A study released last week by the Center for Housing Policy shows modest gains in housing affordability for working households from 2009 - 2012 for many cities and states across the U.S., including Minnesota and the Minneapolis-St. Paul-Bloomington Metropolitan Statistical Area (MSA). The report concludes that we must continue to invest in housing production aggressively, to counterbalance rising rents and home prices.
Minnesota ranks as one of the more affordable states according to the percentage of working households who are severely cost burdened by housing (defined as paying more than half their income on housing). The American Community Survey data from 2012 tracks 900,000 working households in Minnesota, of which 14% are severely cost burdened by housing. This is down from 17% in 2009. Advocacy work continues to build and preserve affordable housing and to increase the minimum wage throughout the state to help those households, a number that unfortunately is rising.
Share of Working Households with a Severe Housing Cost Burden, 2012
The same pattern holds true for Minneapolis-St.Paul-Bloomington Metropolitan Statistical Area (MSA). Data from 2012 American Community Survey measures 608,000 working households in the MSA, of which 14% are severely cost burdened by their housing, down from 18% in 2009. This Twin Cities MSA is among the five lowest in the nation, due to many factors. Minnesota has historically been better off than the nation as a whole on this measure, but as housing advocates working in the state, we know that the need for affordable housing in Minnesota has been increasing over the past decade.

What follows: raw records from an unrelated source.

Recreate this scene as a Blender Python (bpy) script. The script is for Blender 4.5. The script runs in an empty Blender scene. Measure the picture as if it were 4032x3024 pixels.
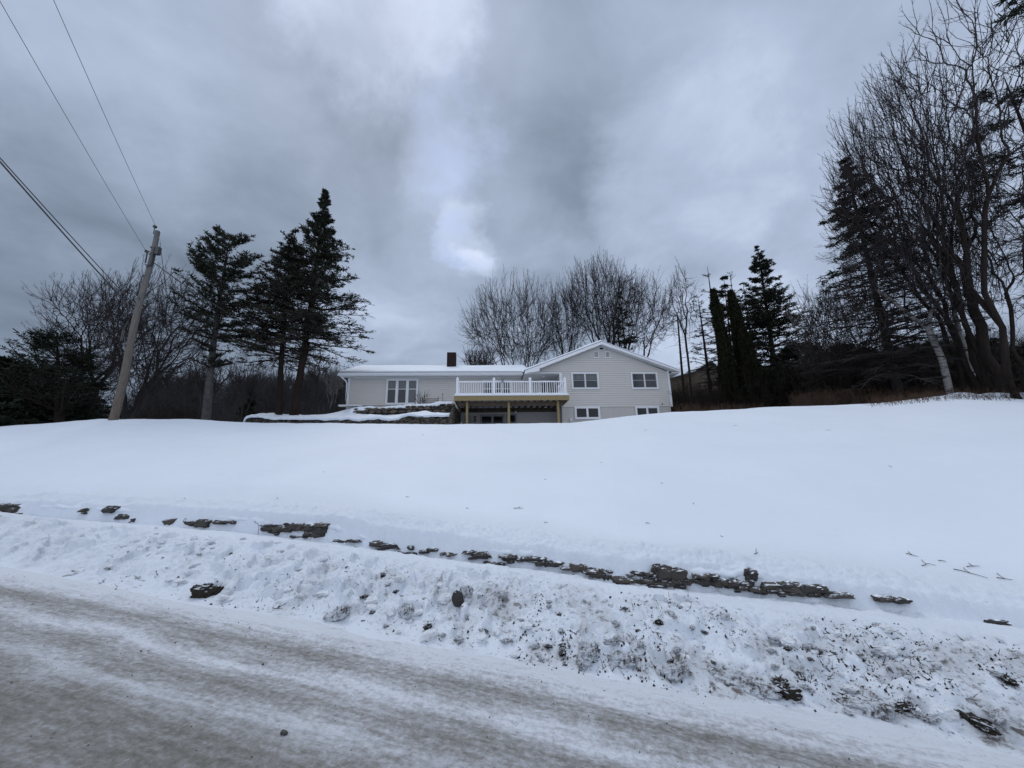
import bpy, math, random
import numpy as np
from mathutils import Vector, Matrix
random.seed(7); rng = np.random.default_rng(11)
S = bpy.context.scene
COL = S.collection

# ---------------- camera ----------------
TH, RO, FPX = math.radians(13.3), math.radians(1.0), 1515.0
CAM = np.array([0, 0, 1.6])
_r0 = np.array([1, 0, 0.]); _f = np.array([0, math.cos(TH), math.sin(TH)]); _u0 = np.array([0, -math.sin(TH), math.cos(TH)])
_R = math.cos(RO)*_r0-math.sin(RO)*_u0; _U = math.sin(RO)*_r0+math.cos(RO)*_u0
cam = bpy.data.objects.new('camera', bpy.data.cameras.new('camera')); COL.objects.link(cam)
cam.matrix_world = Matrix(((_R[0], _U[0], -_f[0], CAM[0]), (_R[1], _U[1], -_f[1], CAM[1]), (_R[2], _U[2], -_f[2], CAM[2]), (0, 0, 0, 1)))
cam.data.sensor_fit = 'HORIZONTAL'; cam.data.sensor_width = 36.0; cam.data.lens = 36.0*FPX/4032
cam.data.clip_start = 0.05; cam.data.clip_end = 3000
S.camera = cam
def ray(px, py): return _f+_R*(px-2016)/FPX+_U*(1512-py)/FPX
def at(px, py, Y):                       # photo pixel -> point at distance Y in front of the camera
    d = ray(px, py); return CAM+d*Y/d[1]
HA = math.radians(3.4)
HU = np.array([math.cos(HA), math.sin(HA), 0]); HV = np.array([-math.sin(HA), math.cos(HA), 0]); P0 = np.array([0, 22.4, 0])
def hw(u, w, z=0): return P0+HU*u+HV*w+np.array([0, 0, z])

# ---------------- world ----------------
W = bpy.data.worlds.new('World'); S.world = W; W.use_nodes = True
nt = W.node_tree; N = nt.nodes; L = nt.links; N.clear()
def nd(tree, t, **k):
    n = tree.nodes.new(t)
    for a, b in k.items():
        if a.startswith('i_'):
            n.inputs[int(a[2:])].default_value = b
        else: setattr(n, a, b)
    return n
sund = ray(1500, 60); sund = sund/np.linalg.norm(sund)
SUN_EL = math.asin(sund[2]); SUN_AZ = math.atan2(sund[0], sund[1])
tc = nd(nt, 'ShaderNodeTexCoord')
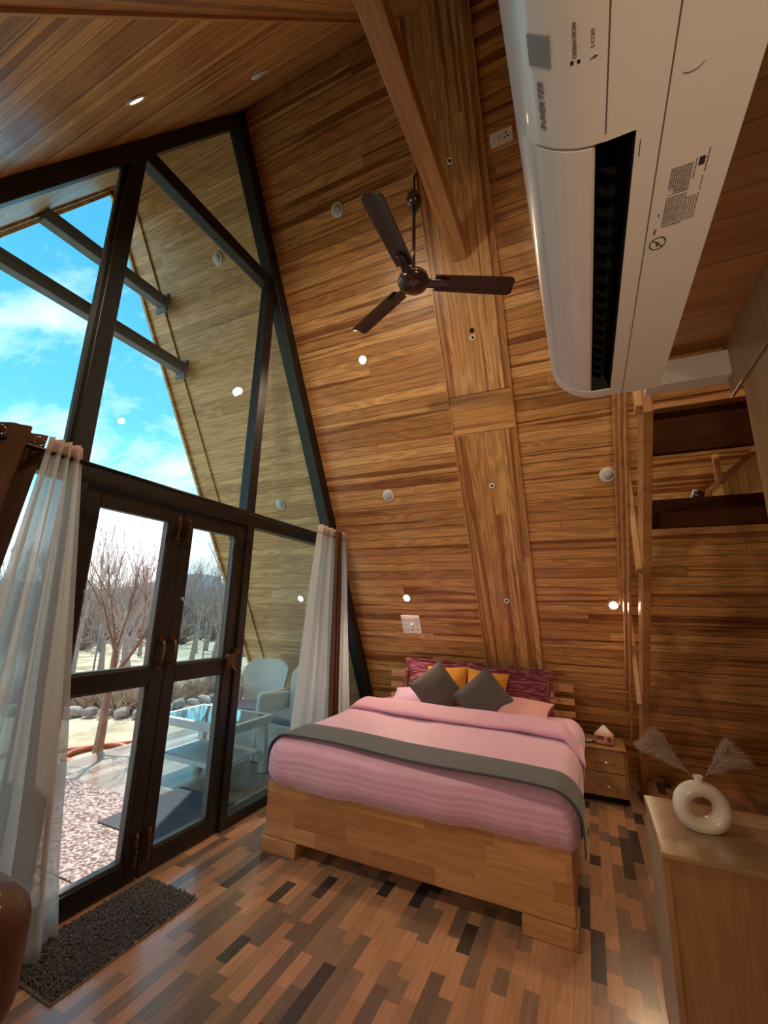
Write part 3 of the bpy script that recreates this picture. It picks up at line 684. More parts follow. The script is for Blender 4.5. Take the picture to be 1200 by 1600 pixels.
    for k in range(5): ln(.136+k*.0032, .516, .545, .0004); ln(.134+k*.0032, .558, .594, .0004)
    for k in range(5): textrow(.1565+k*.0030, .56, .598, .0014)
    textrow(.158, .508, .535, .0014); textrow(.169, .500, .530, .0016); textrow(.1685, .535, .555, .0014)
    textrow(.1262, .600, .610, .003); textrow(.1275, .575, .580, .002)
    for y in (.512, .549, .553, .60): lx(y, .133, .155, .0005)
    mb.build('information_print', INK, o)
    mb = MB(); mb.box(.1605-.194, .1665-.194, .508-.66, .519-.66, -.0004, 0); mb.build('approval_mark', INKD, o)
    mb = MB(); cx, cy, r_ = .1325, .628, .0098
    def fn(u, v): 
        a = 2*math.pi*u; q = r_+(v-.5)*.0016
        return (cx-.194+q*math.cos(a), cy-.66+q*1.15*math.sin(a), -.0005)
    mb.grid(32, 1, fn, closeu=True)
    mb.tube([(cx-.194-.0068, cy-.66-.0075, -.0004), (cx-.194+.0068, cy-.66+.0075, -.0004)], .0006, 6)
    for a in range(4):
        mb.tube([(cx-.194+.001*a-.002, cy-.66+.005, -.0004), (cx-.194+.0005, cy-.66+.0005*a, -.0004), (cx-.194-.004+.002*a, cy-.66-.005+.001*a, -.0004)], .0004, 5)
    mb.build('no_touch_symbol', INKD, o)
    mb = MB()
    mb.tube([(.134-.194+.012*math.cos(t), .395-.66+.012*math.sin(t), .0) for t in [x*.2 for x in range(3, 12)]], .0006, 5)
    mb.build('knockout_mark', SEAM, o)
    # plate it hangs on and the loft edge fascia
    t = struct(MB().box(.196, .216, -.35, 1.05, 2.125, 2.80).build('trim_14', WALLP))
    # duct cover
    t = empty('cable_duct', (.40, 1.86, 2.39)); tag(t, 'white plastic cable duct running under the loft from the air conditioner', 'duct')
    MB().box(-.12, .156, -.04, .04, 0, .10).build('duct_body', WHITEM, t, bevel=.004)
aircon()

# ------------------------------------------------------------------ loft, panel wall and stairs
def loft():
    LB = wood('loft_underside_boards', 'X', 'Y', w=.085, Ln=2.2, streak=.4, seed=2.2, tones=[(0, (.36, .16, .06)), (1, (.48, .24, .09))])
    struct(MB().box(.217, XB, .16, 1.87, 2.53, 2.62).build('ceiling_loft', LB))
    struct(MB().box(.217, XB, 1.872, 1.905, 2.50, 2.66).build('trim_15', STAIRW))
    struct(MB().box(.56, .60, -1.30, 1.76, 0, 2.53).build('wall_bathroom', WALLP))
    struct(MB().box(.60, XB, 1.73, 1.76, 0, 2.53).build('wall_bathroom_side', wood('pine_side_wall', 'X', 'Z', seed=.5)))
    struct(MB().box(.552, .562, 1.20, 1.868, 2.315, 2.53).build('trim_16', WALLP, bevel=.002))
    struct(MB().box(.550, .552, 1.744, 1.868, 2.313, 2.319).build('trim_17', WHITEM))
loft()
def stairs():
    o = empty('loft_stair_frame', (.60, 3.2, 0)); tag(o, 'leaning wooden stair stringer with two dark cross boards below the loft', 'stair frame')
    def part(name, mb, m=STAIRW, **k):
        q = mb.build(name, m, o, **k); q.matrix_parent_inverse = Matrix.Translation(o.location).inverted(); return q
    # stringer line: lower edge facing the room
    f = lambda y: 2.44-.995*(y-2.21)
    ye = 2.21+2.44/.995
    x0, x1 = .31, .355
    pts = [(2.20, f(2.20)), (ye, 0), (ye+.14, 0), (ye+.14, .09), (2.34, f(2.34)+.24), (2.20, f(2.20)+.12)]
    part('stringer', MB().prism(pts, 0, x0, x1), bevel=.004)
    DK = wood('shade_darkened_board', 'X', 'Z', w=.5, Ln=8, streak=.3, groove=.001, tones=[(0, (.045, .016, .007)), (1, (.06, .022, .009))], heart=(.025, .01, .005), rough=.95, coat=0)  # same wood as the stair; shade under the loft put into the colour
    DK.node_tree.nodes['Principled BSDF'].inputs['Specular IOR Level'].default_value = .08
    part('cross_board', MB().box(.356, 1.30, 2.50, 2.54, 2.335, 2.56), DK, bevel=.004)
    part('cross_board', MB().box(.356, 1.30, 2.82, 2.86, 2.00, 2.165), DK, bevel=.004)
    part('ledge', MB().box(.356, 1.30, 2.44, 2.55, 2.561, 2.59), bevel=.003)
    part('post', MB().box(1.301, 1.37, 2.50, 2.90, 0, 2.56), POSTW, bevel=.004)
stairs()
def railing():
    o = empty('stair_railing', (.28, 3.3, 0)); tag(o, 'wooden stair railing of slanting rails and upright balusters, seen edge-on', 'railing')
    def part(name, mb, m=POSTW, **k):
        q = mb.build(name, m, o, **k); q.matrix_parent_inverse = Matrix.Translation(o.location).inverted(); return q
    f = lambda y: 2.44-.995*(y-2.21)
    def rail(off, h, x0, x1, ya, yb, nm):
        part(nm, MB().prism([(ya, f(ya)+off), (yb, f(yb)+off), (yb, f(yb)+off+h), (ya, f(ya)+off+h)], 0, x0, x1), STAIRW, bevel=.003)
    rail(1.05, .10, .250, .278, 2.05, 4.12, 'handrail')
    rail(.68, .09, .256, .278, 2.05, 4.45, 'rail')
    rail(.34, .09, .262, .278, 2.05, 4.60, 'rail')
    for (yt, yb) in ((2.16, 2.16), (2.98, 2.86), (3.90, 3.74)):
        zt = f(yt)+1.12; zb = f(yb)-.02
        part('baluster', MB().prism([(yb, zb), (yb+.07, zb-.02), (yt+.07, zt-.04), (yt, zt)], 0, .279, .309), POSTW, bevel=.003)
railing()
def beyond():
    # things glimpsed between the treads, under the loft
    Y = wood('yellow_pine_boards', 'Z', 'Y', w=.10, Ln=4, streak=.1, tones=[(0, (.70, .52, .22)), (1, (.80, .62, .30))])
    # sloping panel fixed behind the lower cross board and to the far post
    o = empty('sloping_board_panel', (.95, 2.885, 2.2)); tag(o, 'pale yellow sloping boarded panel glimpsed between the dark cross boards', 'panel')
    q = lambda pts: [(z-2.2, x-.95) for x, z in pts]
    YB = wood('yellow_pine_boards', 'Z', 'X', w=.045, Ln=4, streak=.1, groove=.06, tones=[(0, (.72, .50, .20)), (1, (.82, .60, .26))])
    MB().prism(q([(.665, 2.05), (.69, 2.205), (1.30, 2.75), (1.30, 2.54), (.80, 2.13), (.78, 2.05)]), 1, -.02, .02).build('boards', YB, o, recalc=True)
    MB().prism(q([(.665, 2.185), (.665, 2.215), (1.30, 2.79), (1.30, 2.75)]), 1, -.035, .03).build('cap_rail', STAIRW, o, recalc=True)
    MB().box(.72-.95, .745-.95, -.02, .02, .04, .22).build('slat', STAIRW, o)
    l = empty('clip_lamp', (.645, 2.862, 2.175)); tag(l, 'small pale-faced lamp at the left end of the yellow sloping panel', 'lamp')
    MB().lathe([(0, 0), (.030, 0), (.034, .03), (.030, .05), (0, .05)], 20).build('housing', FANB, l, rot=(0, R(-70), 0))
    MB().lathe([(0, .05), (.029, .05), (.027, .056), (0, .058)], 20).build('face', pb('pale_lens', (.65, .75, .85), .2), l, rot=(0, R(-70), 0))
beyond()

# ------------------------------------------------------------------ bed
PINK = None
def fabric(name, col, rough=.9, stripe=None, weave=900, sheen=.3, bump=.15, var=.06):
    m, nt, b = mat_base(name); L = nt.links.new
    tc = nd(nt, 'ShaderNodeTexCoord'); sx = nd(nt, 'ShaderNodeSeparateXYZ'); L(tc.outputs['Object'], sx.inputs[0])
    b.inputs['Roughness'].default_value = rough; b.inputs['Sheen Weight'].default_value = sheen; b.inputs['Specular IOR Level'].default_value = .25
    nz = nd(nt, 'ShaderNodeTexNoise'); nz.inputs['Scale'].default_value = 7; nz.inputs['Detail'].default_value = 5; L(tc.outputs['Object'], nz.inputs[0])
    val = mth(nt, 'MULTIPLY_ADD', nz.outputs[0], 2*var, 1-var)
    wv = nd(nt, 'ShaderNodeTexNoise'); wv.inputs['Scale'].default_value = weave*.4; L(tc.outputs['Object'], wv.inputs[0])
    h = wv.outputs[0]
    if stripe:
        axis, w, amt = stripe
        s = mth(nt, 'SINE', mth(nt, 'MULTIPLY', mth(nt, 'ADD', sx.outputs['XYZ'.index(axis)], 0.0), 2*math.pi/w))
        st = mth(nt, 'GREATER_THAN', s, 0.1)
        val = mth(nt, 'MULTIPLY', val, mth(nt, 'MULTIPLY_ADD', st, amt, 1-amt))
    hs = nd(nt, 'ShaderNodeHueSaturation'); hs.inputs['Color'].default_value = (*col, 1); L(val, hs.inputs['Value']); L(hs.outputs[0], b.inputs['Base Color'])
    bp = nd(nt, 'ShaderNodeBump'); bp.inputs['Strength'].default_value = bump; bp.inputs['Distance'].default_value = .002; L(h, bp.inputs['Height']); L(bp.outputs[0], b.inputs['Normal'])
    return m
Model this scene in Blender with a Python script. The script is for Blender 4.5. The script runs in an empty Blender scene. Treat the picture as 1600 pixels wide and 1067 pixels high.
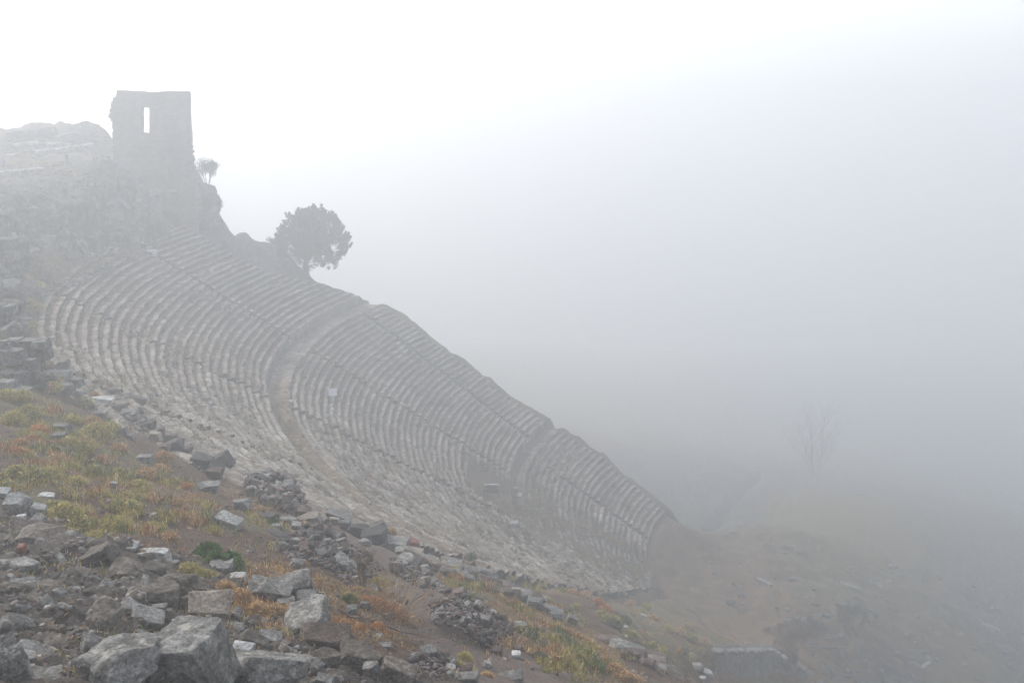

Source: Viveiros, Janet and Sturtevant, Lisa. "The Housing Affordability Challenges of America's Working Households".
Housing Landscape 2014. Center for Housing Policy. February 2014.
The report makes it clear that "the slight decline in the share of households with a severe housing cost burden should not be viewed as a major turnaround in housing affordability for low-and moderate-income working households". This is because the housing recovery is uneven (see news series from MHP and MN2020). We need to significantly increase affordable housing production to counteract the trend of rising rents and rising home prices, both of which combine to worsen housing cost burden for at-risk families.
For this reason, Minnesota Housing Partnership strongly supports the Homes For All request of $100 million for bonding at the state legislature. We believe that adding affordable options to the state's mix of housing is necessary to stabilize low income families and reduce costs on our public health care and education systems.